● GIVEN ENTRIES
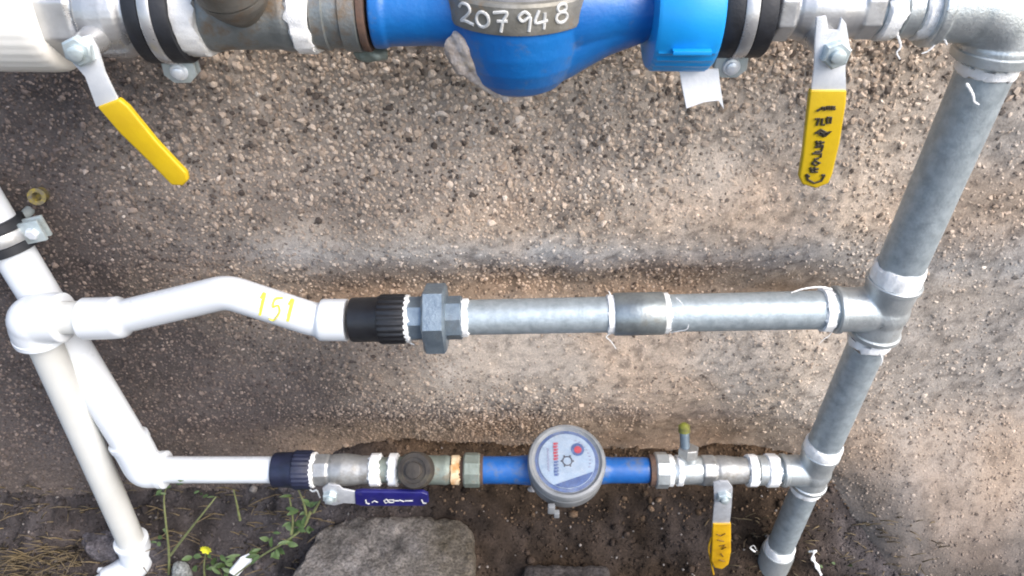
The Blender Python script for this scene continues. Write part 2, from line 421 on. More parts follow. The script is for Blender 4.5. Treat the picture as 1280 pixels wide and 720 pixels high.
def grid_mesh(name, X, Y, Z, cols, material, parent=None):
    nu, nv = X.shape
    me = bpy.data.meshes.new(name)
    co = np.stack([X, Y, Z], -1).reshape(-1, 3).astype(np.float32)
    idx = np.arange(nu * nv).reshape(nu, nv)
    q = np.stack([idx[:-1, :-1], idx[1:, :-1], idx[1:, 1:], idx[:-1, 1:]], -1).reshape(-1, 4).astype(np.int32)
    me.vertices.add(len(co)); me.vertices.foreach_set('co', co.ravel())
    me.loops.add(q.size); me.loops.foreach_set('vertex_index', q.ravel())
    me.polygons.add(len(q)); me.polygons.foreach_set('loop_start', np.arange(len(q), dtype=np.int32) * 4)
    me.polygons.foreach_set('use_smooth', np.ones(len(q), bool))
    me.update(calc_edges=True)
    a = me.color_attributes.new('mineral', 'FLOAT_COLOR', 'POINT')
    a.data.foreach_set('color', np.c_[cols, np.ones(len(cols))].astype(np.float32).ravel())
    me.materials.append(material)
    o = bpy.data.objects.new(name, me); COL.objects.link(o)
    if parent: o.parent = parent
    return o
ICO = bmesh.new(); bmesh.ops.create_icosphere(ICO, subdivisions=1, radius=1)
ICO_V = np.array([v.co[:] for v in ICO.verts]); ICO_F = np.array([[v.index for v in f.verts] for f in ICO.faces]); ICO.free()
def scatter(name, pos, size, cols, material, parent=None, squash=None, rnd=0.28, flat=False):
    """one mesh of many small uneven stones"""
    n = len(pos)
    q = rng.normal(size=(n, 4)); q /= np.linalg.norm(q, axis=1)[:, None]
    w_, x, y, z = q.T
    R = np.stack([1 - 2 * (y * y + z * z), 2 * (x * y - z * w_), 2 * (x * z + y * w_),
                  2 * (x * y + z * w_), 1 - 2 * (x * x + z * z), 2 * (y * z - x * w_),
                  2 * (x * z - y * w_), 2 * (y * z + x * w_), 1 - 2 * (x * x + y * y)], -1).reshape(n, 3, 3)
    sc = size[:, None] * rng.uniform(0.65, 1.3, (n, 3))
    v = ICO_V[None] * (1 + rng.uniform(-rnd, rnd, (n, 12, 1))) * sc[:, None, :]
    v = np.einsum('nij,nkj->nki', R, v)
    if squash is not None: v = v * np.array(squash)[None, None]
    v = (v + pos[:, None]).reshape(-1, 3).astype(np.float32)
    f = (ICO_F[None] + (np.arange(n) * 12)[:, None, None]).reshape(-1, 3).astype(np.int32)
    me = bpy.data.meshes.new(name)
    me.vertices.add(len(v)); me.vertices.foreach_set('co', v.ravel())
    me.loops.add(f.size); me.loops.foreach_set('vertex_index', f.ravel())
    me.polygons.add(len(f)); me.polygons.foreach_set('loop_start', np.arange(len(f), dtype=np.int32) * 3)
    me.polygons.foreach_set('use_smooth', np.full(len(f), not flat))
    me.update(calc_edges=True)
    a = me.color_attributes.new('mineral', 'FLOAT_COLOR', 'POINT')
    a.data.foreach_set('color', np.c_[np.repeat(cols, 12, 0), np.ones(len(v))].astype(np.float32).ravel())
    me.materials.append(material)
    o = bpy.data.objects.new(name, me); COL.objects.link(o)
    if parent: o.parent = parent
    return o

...

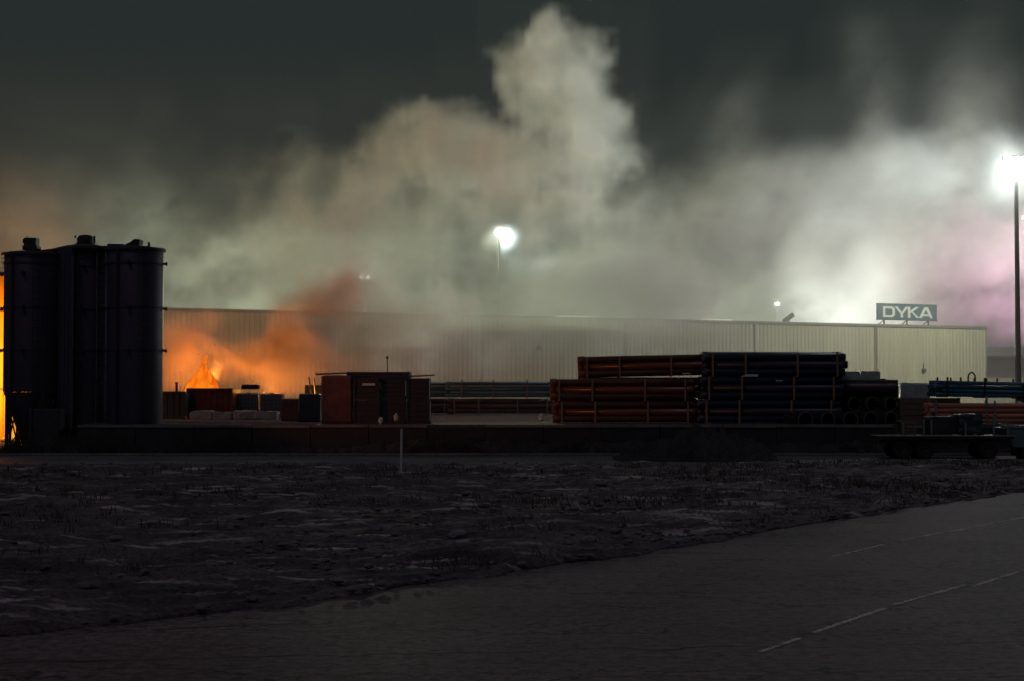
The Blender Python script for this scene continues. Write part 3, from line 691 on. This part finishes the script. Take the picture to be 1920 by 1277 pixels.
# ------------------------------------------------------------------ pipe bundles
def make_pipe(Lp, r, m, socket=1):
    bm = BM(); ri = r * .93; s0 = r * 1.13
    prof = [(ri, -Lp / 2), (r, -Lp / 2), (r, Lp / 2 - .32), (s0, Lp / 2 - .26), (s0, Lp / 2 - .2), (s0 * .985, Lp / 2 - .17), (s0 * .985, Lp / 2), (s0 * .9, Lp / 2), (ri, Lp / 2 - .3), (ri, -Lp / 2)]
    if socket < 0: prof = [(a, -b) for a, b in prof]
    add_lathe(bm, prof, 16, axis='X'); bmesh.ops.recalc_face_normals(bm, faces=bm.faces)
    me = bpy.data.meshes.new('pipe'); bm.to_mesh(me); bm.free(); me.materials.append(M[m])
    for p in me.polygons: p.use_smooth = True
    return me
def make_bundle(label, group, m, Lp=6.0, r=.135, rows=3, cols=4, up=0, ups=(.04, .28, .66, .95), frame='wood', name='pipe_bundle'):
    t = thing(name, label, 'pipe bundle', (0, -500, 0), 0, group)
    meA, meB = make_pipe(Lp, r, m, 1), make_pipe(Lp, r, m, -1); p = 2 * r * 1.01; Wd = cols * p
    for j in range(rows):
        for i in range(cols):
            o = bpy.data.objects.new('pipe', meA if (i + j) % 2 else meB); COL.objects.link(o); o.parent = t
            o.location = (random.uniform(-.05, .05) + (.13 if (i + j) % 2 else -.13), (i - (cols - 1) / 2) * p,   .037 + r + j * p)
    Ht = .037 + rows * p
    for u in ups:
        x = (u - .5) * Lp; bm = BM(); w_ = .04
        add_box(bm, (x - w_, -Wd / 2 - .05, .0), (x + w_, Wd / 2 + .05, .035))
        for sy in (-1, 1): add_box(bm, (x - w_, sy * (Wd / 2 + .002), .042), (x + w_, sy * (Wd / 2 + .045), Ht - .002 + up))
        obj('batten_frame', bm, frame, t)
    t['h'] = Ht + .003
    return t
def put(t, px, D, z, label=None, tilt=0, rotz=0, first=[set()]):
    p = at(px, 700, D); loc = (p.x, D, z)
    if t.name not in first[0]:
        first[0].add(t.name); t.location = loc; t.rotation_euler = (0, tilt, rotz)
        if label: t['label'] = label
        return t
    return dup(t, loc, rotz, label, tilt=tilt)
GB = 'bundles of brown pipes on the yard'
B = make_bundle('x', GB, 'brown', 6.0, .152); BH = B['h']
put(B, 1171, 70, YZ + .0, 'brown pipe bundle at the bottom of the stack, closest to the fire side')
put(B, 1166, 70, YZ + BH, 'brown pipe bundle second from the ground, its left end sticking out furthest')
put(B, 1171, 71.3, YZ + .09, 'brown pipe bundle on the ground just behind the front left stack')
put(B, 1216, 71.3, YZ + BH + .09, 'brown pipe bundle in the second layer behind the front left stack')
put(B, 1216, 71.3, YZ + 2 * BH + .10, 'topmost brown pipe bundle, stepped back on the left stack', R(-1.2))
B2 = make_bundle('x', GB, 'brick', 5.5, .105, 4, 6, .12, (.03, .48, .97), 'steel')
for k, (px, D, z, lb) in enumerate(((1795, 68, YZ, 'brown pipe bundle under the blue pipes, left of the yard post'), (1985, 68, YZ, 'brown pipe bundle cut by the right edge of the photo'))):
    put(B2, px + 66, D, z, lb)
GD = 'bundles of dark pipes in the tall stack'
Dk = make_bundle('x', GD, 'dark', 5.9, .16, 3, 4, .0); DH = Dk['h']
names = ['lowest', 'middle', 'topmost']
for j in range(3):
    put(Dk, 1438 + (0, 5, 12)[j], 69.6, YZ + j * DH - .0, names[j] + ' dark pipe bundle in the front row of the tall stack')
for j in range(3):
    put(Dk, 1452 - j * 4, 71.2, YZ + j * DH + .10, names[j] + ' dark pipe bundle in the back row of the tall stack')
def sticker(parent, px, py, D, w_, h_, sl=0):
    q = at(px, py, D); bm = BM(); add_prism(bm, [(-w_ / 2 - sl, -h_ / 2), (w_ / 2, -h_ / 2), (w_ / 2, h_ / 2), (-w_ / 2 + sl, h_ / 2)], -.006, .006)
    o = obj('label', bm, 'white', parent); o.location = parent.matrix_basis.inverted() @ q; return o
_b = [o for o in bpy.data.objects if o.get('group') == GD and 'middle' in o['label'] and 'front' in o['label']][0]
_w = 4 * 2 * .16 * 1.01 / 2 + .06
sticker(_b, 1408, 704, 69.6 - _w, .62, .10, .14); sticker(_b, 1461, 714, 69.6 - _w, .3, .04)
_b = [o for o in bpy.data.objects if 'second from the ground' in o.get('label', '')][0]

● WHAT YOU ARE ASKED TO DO
Going through the entries above, tally each line that has the word "Blender". Answer with the number only.

● EXERCISE RESULT
2